Arthur had a new job as a TV repairman. One day he arrived at the very old couples house to fix their broken TV.
- Oh how nice of you to come so fast, said the old lady. The TV is fine though, we realized we were wearing each other's glasses.
Doctor Rueprecht, can you help my son, he thinks he's a chicken
- A chicken? That's odd, said Doctor Rueprecht, how long has he been believing he's a chicken?
- About a year now.
- A whole year? Why did you wait this long to see me? Asked the doctor.
- Well doctor, we're saving a lot of money on eggs.
My dad built the Rocky Mountains!
Yeah, well, my dad killed the dead sea.
Why on earth did you shave your neck Arthur?
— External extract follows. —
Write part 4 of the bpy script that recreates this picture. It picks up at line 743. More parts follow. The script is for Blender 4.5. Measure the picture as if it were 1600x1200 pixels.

-Oops, must have put my shirt on backwards.
Why do sharks never attack lawyers?
Professional courtesy.
Arthur, why do you always walk around with your hands in your pockets?
- Well Delbert, uhm, it's kinda embarrassing but ok, I'll tell you. My fingers are different length and I have a complex about that.
- Ok now, what's your name.
- Arthur without a ''Z'' mam.
- There's no ''Z'' in ''Arthur'' sir.
That's right mam.
Arthur called Delbert on the phone:
- Please come over to my house and help me, I bought this cereal box that came with a free jig saw puzzle and I've been trying to put it together for a week now.
-Ok, said Delbert, I'll be right over.
When he got to Arthur's house Arthur took him to his kitchen table.
- Here it is, can you help me get this thing figured out?
Delbert looked at the table and asked: - Why is your table covered in cornflakes?.